Start
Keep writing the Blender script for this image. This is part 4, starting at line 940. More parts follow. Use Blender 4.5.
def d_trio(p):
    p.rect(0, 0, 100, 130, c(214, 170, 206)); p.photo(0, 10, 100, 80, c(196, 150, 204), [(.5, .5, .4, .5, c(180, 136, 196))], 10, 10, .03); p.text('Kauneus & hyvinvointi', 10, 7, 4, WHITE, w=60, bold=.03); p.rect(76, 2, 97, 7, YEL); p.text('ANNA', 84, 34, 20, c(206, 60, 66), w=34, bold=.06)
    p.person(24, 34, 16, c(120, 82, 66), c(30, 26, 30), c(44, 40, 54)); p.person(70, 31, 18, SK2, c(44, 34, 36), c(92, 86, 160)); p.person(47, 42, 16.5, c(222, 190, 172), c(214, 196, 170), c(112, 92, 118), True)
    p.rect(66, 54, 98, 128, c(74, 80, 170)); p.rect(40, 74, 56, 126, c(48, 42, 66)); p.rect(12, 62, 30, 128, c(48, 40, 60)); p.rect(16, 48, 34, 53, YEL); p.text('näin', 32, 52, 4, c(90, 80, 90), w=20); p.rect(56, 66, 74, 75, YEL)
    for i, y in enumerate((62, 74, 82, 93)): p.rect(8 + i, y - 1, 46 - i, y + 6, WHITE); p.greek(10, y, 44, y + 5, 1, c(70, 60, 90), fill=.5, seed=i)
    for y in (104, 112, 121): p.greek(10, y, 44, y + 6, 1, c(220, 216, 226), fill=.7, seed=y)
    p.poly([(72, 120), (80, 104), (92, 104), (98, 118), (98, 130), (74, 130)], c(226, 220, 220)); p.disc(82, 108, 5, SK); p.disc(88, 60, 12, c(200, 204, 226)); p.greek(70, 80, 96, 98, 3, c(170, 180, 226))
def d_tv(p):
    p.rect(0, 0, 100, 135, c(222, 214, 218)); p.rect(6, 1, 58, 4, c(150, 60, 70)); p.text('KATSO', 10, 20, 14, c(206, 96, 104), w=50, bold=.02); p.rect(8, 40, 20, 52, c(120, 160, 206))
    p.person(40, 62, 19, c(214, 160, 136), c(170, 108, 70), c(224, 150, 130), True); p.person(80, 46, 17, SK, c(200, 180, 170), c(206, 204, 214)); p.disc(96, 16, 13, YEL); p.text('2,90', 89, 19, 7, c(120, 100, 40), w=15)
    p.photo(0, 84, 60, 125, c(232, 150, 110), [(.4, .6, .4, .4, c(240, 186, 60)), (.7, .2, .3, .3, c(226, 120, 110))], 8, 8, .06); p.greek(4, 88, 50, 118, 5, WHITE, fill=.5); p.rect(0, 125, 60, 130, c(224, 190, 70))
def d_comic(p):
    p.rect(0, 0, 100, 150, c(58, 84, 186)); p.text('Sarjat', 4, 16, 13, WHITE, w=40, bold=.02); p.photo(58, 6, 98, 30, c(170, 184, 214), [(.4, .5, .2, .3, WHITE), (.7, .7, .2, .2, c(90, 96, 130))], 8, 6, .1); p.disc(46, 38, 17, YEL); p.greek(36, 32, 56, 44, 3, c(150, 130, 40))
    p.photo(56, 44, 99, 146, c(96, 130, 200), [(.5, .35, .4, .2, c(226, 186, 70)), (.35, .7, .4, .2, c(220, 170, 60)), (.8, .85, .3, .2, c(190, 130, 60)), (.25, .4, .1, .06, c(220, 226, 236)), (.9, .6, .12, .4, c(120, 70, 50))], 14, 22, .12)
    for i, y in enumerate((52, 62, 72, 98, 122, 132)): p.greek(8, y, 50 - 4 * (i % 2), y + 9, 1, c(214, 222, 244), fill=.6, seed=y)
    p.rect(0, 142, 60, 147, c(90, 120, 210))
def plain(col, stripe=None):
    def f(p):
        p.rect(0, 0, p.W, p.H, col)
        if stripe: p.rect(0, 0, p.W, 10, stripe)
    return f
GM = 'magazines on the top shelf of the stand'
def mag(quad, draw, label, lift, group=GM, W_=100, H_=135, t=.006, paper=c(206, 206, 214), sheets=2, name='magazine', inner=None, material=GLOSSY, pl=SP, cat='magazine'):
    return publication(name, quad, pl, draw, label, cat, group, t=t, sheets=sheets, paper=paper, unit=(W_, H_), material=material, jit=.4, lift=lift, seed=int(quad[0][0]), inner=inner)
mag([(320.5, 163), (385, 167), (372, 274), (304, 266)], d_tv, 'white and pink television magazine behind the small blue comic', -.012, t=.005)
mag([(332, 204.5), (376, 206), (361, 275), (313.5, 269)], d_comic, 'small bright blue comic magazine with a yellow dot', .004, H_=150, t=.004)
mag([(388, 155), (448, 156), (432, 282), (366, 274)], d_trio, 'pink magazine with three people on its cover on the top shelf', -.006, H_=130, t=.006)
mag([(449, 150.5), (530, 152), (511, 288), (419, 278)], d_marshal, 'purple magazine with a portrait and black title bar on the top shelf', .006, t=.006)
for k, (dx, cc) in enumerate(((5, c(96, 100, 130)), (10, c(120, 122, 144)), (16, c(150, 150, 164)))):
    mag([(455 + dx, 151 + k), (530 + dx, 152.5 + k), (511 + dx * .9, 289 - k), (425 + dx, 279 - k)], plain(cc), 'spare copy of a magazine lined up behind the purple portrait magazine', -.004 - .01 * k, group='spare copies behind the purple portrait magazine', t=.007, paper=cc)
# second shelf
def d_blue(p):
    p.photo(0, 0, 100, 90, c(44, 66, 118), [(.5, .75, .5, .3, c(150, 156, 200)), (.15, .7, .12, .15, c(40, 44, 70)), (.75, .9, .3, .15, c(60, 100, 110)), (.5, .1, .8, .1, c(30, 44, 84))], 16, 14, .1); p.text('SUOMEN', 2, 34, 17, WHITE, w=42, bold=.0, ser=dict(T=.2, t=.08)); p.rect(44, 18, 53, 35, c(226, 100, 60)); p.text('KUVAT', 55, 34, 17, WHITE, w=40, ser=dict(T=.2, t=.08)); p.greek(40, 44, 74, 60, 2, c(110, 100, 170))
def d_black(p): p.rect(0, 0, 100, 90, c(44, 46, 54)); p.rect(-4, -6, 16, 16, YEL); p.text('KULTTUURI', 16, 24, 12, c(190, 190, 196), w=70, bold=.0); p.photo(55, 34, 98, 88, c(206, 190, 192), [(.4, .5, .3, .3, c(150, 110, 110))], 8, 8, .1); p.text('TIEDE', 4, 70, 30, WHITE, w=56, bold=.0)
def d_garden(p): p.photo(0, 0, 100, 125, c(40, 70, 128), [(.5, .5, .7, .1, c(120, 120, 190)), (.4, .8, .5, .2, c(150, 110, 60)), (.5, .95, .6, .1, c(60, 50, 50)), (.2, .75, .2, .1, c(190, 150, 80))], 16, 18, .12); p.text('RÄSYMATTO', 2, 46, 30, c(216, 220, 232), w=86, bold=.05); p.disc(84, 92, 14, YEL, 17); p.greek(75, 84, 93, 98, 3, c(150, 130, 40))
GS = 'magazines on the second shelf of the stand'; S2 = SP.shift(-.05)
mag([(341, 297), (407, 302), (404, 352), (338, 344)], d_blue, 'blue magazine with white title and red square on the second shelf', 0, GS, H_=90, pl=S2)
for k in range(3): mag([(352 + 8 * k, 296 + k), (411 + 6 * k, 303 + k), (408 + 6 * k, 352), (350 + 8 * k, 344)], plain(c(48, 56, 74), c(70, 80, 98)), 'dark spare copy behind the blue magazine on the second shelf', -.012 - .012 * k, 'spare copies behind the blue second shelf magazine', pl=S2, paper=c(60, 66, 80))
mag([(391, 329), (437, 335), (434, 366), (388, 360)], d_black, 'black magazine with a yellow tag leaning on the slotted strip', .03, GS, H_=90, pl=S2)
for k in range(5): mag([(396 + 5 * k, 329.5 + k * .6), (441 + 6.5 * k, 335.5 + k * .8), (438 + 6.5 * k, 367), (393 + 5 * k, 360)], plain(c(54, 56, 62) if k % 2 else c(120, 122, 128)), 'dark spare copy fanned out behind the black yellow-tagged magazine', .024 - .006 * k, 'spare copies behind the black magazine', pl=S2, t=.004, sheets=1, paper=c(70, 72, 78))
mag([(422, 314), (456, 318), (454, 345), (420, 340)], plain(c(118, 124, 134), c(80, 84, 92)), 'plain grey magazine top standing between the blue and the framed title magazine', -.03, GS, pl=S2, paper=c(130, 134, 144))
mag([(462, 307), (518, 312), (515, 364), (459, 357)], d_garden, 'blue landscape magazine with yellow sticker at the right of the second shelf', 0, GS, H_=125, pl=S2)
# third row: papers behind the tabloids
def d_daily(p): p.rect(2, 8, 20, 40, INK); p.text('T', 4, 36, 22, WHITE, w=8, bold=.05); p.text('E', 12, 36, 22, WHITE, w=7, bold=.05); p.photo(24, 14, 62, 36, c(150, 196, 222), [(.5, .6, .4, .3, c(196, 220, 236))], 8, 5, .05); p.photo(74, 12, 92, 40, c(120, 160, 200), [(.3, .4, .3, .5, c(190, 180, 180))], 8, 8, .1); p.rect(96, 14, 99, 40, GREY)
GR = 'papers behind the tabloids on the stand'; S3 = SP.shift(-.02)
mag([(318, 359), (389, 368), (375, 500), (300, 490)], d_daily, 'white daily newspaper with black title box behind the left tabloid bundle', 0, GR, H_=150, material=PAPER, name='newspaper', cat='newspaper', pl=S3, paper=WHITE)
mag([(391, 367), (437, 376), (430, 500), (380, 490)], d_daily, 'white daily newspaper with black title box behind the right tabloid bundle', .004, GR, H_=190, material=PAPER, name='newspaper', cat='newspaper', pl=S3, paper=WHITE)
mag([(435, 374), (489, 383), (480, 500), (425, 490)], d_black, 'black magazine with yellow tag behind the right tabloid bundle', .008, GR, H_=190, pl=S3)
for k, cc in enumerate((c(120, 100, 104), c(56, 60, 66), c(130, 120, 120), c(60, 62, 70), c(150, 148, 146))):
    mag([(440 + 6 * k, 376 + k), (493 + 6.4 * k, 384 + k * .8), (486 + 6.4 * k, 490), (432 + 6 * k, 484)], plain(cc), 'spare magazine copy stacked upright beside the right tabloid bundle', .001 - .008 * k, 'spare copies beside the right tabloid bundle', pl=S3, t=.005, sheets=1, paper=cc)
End
Start
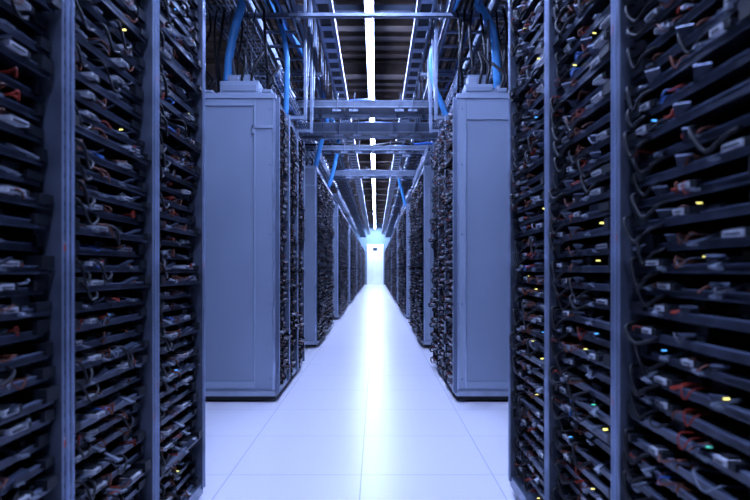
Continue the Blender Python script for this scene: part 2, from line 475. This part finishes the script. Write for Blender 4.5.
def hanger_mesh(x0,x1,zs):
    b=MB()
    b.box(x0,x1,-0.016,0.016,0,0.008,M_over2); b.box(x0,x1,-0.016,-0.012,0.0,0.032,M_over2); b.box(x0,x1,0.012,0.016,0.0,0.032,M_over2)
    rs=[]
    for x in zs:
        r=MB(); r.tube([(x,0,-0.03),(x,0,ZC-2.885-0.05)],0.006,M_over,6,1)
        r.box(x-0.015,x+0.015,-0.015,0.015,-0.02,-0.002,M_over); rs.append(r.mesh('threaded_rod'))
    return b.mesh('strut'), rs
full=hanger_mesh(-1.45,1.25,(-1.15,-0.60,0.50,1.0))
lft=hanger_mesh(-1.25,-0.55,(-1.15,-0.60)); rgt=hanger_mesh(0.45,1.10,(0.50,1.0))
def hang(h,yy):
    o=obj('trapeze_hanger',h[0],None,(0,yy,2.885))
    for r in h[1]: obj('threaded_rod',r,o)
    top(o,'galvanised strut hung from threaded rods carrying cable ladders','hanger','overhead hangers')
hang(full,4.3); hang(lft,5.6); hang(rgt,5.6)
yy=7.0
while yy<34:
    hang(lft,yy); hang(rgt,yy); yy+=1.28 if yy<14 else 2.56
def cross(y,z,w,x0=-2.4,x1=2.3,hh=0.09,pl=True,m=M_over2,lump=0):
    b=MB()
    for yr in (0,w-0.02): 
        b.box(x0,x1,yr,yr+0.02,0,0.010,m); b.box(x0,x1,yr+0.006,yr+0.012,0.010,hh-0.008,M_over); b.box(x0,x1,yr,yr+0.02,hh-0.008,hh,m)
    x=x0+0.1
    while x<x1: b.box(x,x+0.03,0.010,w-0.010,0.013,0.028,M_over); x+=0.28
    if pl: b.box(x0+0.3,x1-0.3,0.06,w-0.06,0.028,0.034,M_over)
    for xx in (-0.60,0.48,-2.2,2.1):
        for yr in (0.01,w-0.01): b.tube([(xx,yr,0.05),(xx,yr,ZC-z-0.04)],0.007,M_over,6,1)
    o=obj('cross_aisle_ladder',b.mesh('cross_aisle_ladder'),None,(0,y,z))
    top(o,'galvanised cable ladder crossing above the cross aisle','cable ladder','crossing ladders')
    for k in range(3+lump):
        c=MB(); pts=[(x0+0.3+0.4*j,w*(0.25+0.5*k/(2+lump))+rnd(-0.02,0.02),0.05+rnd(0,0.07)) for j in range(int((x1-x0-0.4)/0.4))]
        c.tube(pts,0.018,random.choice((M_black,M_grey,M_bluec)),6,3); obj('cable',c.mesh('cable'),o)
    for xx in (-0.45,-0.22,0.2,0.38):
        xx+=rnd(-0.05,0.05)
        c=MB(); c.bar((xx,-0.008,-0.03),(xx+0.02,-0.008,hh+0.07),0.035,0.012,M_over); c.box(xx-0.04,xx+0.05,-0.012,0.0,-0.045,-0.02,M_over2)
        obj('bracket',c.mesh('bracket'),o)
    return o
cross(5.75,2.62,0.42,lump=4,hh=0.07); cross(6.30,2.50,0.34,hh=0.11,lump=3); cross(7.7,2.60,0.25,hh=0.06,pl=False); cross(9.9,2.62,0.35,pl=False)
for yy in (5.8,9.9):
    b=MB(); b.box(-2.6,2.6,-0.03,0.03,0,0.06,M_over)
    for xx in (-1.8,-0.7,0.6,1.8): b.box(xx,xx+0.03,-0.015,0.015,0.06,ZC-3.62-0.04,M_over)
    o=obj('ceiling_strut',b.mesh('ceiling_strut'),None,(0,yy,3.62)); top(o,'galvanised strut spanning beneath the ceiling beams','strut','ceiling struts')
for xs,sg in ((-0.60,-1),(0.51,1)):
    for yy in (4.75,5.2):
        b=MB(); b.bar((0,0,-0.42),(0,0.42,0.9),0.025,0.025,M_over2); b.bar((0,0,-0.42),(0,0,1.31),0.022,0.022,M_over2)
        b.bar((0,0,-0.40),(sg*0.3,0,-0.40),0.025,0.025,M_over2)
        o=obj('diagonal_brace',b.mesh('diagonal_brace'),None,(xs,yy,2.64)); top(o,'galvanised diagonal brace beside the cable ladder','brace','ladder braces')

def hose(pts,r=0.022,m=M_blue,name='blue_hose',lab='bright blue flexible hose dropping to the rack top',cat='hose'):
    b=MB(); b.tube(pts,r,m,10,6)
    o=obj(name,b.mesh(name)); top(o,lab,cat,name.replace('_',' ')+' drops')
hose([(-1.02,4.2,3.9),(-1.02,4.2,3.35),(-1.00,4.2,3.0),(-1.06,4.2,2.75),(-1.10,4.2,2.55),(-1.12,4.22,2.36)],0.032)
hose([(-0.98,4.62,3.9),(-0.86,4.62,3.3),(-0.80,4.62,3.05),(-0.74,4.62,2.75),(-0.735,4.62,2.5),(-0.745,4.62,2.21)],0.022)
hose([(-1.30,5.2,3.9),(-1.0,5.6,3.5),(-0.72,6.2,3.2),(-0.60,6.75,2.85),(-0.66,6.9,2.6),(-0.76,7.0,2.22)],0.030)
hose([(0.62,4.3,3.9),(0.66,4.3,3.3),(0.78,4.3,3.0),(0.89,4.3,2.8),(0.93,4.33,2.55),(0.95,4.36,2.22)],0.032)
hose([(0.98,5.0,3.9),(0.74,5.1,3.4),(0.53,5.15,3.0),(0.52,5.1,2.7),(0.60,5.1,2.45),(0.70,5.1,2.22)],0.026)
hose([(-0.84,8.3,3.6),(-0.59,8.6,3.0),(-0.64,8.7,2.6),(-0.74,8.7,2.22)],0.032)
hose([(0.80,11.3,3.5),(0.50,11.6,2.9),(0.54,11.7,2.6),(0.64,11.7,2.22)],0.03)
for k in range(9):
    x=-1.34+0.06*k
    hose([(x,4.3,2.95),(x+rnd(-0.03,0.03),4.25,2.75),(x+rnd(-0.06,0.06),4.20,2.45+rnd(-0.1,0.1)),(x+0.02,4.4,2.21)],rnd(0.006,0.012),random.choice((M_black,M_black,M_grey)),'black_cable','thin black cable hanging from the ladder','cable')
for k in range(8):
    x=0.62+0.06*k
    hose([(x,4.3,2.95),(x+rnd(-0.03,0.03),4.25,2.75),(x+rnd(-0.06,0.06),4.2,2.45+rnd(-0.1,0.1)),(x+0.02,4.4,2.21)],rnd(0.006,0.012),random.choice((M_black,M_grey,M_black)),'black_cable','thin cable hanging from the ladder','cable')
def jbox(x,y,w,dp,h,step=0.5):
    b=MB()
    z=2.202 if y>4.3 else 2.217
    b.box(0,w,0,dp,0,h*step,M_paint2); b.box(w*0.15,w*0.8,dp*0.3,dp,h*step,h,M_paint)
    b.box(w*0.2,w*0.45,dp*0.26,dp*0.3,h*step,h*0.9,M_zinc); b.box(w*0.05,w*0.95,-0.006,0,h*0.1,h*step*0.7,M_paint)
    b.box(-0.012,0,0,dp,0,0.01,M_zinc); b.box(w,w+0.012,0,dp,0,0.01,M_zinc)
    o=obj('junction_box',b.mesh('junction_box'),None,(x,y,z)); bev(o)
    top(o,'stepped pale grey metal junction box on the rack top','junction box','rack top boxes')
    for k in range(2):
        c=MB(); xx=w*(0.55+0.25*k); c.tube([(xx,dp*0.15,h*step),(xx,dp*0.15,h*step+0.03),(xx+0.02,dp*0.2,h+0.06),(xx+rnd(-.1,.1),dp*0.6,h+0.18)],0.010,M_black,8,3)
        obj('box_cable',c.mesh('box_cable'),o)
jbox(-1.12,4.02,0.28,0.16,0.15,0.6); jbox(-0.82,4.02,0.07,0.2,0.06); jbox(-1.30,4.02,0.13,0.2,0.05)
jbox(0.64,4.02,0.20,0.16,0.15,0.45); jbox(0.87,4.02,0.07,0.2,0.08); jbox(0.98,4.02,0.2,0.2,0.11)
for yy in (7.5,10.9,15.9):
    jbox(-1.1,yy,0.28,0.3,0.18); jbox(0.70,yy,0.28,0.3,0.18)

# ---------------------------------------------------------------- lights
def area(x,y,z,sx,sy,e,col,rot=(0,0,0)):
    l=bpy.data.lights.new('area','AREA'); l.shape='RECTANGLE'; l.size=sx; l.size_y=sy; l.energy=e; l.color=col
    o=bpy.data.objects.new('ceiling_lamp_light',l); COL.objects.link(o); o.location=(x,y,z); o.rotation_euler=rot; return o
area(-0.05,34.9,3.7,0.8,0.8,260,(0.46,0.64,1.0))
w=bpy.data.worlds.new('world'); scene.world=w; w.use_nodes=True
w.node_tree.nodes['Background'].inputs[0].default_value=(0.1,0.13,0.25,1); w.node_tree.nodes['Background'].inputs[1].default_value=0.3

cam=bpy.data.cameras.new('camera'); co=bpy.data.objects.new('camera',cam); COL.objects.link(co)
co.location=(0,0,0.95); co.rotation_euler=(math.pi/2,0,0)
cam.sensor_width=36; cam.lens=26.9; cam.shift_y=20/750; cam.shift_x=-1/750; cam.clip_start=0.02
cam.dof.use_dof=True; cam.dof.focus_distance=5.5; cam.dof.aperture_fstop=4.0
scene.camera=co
End
### Work to complete:
Check every line for "from" and show the ones that have it.

### Result for this exercise:
Continue the Blender Python script for this scene: part 2, from line 475. This part finishes the script. Write for Blender 4.5.
    top(o,'galvanised strut hung from threaded rods carrying cable ladders','hanger','overhead hangers')
    hose([(x,4.3,2.95),(x+rnd(-0.03,0.03),4.25,2.75),(x+rnd(-0.06,0.06),4.20,2.45+rnd(-0.1,0.1)),(x+0.02,4.4,2.21)],rnd(0.006,0.012),random.choice((M_black,M_black,M_grey)),'black_cable','thin black cable hanging from the ladder','cable')
    hose([(x,4.3,2.95),(x+rnd(-0.03,0.03),4.25,2.75),(x+rnd(-0.06,0.06),4.2,2.45+rnd(-0.1,0.1)),(x+0.02,4.4,2.21)],rnd(0.006,0.012),random.choice((M_black,M_grey,M_black)),'black_cable','thin cable hanging from the ladder','cable')